Acompaño a mi hermana a hacer una vuelta. Me armo con la Tentación del fracaso, los diarios de Ribeyro, para soportar la espera. Cuando llegamos al lugar, me encuentro con un supermercado, y le digo que la voy a esperar ahí.
Nos despedimos de forma apresurada y entro al lugar. Es temprano y como no desayuné nada, pienso en qué voy a comer y sonrío. Larga vida al primer café del día.
Paseo por el primer piso del supermercado y le doy toda la vuelta buscando una cafetería. Cuando termino mi recorrido, me doy cuenta de unas escaleras y un aviso de fondo rojo y letras blancas con la palabra cafetería escrita en Mayúsculas.
Las comienzo a subir y como son metálicas, mis pisadas retumban.
El segundo piso resulta ser un ambiente muy iluminado, con mesas plásticas y sillas rojas y azules. El lugar está vacío. Detrás del mostrador no hay nadie.
Pienso que es la última cafetería del mundo, que después de un evento apocalíptico, por algún azar del destino ese lugar quedó en pie.
De unos parlantes sale música a todo volumen: Merengue apambichao. Imagino que así se escribe, si no, le pido disculpas a los admiradores de ese tipo de merengue y a los adictos a la gramática y la “buena” escritura.
Los parlantes no se cansan de escupir éxitos del ayer, de miniteca, digamos: Sergio Vargas con su “Te va a doler”, Proyecto uno y su “No pare sigue sigue”, y así.
Por fin aparece una mujer detrás del mostrador. “¿Qué quiere?, me pregunta. Miro los productos y hay un caldo de costilla de aspecto dudoso , unas arepas blancas y amarillas que parecen tiesas, y unos pasteles que, al parecer son carimañolas.
Me decanto por el último producto y pido 2. No sé porque lo hago, porque estoy seguro que con una es suficiente. Debe ser porque de forma inconsciente pienso envolver una en una servilleta, cuando deba abandonar ese lugar y enfrentarme al paisaje inhóspito que me espera allá afuera.
Cuando voy a pagar le pregunto a la mujer que si tiene ají o alguna salsa. “¿Sal?”, responde. “No, S.A.L.S.A”, le respondo exagerando la pronunciación. “Ahí hay mayonesa y salsa de tomate”, me dice, al tiempo que señala el lugar en el que están. Le doy las gracias y no insisto más.
Me pasan las carimañolas en un plato de icopor y están frías. Le pregunto a la mujer que si por favor las puede calentar y, con desgano, toma el plato y lo mete en un horno microondas.
Luego cuando me siento en una mesa que da a una ventana, le doy un mordisco a una carimañola, y caigo en cuenta que tienen buen sabor, pero son 90% aceite.
La cafetería sigue igual, con el merengue como música de fondo, pero sin comensales. Abro el libro y comienzo a leer.

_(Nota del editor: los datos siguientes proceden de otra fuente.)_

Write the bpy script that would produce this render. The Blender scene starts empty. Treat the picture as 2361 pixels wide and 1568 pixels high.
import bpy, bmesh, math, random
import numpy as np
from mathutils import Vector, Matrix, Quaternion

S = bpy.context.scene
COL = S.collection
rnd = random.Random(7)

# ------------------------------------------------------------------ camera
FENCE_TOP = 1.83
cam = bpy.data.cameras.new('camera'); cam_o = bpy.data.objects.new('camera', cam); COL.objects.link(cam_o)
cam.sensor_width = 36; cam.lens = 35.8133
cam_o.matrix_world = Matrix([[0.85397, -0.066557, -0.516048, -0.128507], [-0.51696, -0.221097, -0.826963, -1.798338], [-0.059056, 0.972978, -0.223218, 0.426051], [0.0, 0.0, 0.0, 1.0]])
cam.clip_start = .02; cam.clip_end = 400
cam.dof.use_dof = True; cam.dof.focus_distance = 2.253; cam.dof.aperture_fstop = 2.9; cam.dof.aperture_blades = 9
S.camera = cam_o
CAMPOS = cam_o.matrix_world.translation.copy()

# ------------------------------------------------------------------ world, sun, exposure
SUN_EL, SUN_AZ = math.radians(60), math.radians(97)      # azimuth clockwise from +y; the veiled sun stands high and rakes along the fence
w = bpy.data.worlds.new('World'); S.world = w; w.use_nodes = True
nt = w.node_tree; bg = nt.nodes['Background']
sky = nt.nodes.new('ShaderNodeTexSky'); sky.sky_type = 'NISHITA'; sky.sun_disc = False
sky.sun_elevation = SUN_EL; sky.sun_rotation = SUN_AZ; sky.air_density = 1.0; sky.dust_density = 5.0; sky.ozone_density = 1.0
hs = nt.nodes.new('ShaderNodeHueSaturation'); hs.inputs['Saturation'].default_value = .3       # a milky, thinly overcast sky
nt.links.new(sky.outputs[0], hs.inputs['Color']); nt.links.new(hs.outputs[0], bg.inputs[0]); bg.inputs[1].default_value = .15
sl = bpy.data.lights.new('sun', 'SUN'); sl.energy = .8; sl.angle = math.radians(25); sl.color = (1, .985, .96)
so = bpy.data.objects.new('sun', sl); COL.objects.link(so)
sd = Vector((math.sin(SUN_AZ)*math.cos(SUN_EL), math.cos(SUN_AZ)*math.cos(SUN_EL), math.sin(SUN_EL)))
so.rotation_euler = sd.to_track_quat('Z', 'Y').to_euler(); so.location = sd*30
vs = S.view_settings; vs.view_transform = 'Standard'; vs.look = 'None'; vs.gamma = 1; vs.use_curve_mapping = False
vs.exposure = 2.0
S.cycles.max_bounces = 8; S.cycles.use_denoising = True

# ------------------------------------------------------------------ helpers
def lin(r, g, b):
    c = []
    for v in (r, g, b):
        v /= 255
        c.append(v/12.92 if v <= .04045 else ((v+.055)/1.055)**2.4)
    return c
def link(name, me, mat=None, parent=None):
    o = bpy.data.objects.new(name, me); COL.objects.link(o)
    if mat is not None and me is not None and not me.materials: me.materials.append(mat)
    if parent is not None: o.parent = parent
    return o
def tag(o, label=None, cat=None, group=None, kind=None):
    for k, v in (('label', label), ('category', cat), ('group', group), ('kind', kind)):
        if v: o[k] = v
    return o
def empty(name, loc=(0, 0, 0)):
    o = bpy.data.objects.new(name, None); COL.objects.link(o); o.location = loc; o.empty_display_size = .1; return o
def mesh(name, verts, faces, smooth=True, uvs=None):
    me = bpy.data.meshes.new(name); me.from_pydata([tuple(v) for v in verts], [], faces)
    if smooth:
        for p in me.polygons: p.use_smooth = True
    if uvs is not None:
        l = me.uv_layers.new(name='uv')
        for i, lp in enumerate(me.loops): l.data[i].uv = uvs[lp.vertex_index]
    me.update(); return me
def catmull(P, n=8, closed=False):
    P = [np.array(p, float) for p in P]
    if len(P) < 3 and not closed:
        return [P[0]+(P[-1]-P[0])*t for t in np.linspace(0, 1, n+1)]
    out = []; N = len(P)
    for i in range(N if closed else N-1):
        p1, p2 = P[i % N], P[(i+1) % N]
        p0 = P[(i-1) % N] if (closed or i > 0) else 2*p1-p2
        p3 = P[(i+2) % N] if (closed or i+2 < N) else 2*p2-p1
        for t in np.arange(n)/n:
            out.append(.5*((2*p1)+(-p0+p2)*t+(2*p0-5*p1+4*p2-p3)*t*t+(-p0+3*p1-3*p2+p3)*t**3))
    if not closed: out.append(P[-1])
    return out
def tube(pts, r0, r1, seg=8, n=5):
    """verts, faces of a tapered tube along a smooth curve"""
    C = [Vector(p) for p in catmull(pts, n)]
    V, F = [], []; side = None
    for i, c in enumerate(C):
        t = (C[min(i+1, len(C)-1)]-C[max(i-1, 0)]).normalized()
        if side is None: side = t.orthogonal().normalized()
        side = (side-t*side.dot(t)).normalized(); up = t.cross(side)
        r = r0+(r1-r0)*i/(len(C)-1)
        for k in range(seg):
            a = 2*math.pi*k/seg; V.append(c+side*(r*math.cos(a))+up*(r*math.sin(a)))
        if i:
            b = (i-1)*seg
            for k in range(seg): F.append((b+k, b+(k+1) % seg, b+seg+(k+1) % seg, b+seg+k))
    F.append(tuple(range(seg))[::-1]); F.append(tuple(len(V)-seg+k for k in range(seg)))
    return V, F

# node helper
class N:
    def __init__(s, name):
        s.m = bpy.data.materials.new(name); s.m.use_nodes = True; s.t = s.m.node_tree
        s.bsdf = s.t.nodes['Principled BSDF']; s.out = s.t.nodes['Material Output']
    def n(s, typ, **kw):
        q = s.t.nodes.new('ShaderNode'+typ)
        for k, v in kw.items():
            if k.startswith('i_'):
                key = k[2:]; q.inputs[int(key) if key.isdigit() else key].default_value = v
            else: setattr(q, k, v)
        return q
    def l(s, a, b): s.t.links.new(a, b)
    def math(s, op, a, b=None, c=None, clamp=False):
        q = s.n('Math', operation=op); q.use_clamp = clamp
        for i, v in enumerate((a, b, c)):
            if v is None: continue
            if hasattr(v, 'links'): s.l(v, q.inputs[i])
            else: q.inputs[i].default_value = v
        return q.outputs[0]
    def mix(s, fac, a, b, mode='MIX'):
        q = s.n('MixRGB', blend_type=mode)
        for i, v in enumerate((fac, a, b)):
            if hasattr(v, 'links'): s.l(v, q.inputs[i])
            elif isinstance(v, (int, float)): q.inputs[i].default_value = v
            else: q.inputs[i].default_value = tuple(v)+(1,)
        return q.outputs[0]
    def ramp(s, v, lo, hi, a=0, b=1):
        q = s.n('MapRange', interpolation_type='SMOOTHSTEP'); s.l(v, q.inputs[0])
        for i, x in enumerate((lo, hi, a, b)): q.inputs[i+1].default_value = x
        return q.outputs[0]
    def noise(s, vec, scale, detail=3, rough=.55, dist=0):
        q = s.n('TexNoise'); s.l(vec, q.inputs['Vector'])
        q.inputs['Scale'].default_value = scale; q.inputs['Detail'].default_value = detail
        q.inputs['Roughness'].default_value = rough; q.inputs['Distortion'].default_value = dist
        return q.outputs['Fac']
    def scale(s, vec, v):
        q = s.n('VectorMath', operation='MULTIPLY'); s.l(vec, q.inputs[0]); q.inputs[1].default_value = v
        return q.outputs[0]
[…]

El escritor peruano está en Alemania y las entradas que leo tienen varios pensamientos relacionados con la escritura:
“Escribir no es un acto continuo. Generalmente va acompañado de largos intervalos de distracción, durante los cuales se hacen dibujitos al margen del papel, se enciende un cigarrillo, se mira por la ventana, se piensa en cosas que no tienen que ver nada con la literatura”
Anotaba el escritor el 6 de abril de 1958 en sus diarios de Berlín, Hamburgo y Fráncfort.
Levanto la cabeza y veo que ya han llegado más personas a esta cafetería del fin del mundo.
Al poco tiempo suena mi celular, y mi hermana me avisa que ya terminó. Cuando salgo a la calle todo parece normal, pero nunca se sabe, el fin del mundo, el personal al menos, se puede encontrar a la vuelta de la esquina.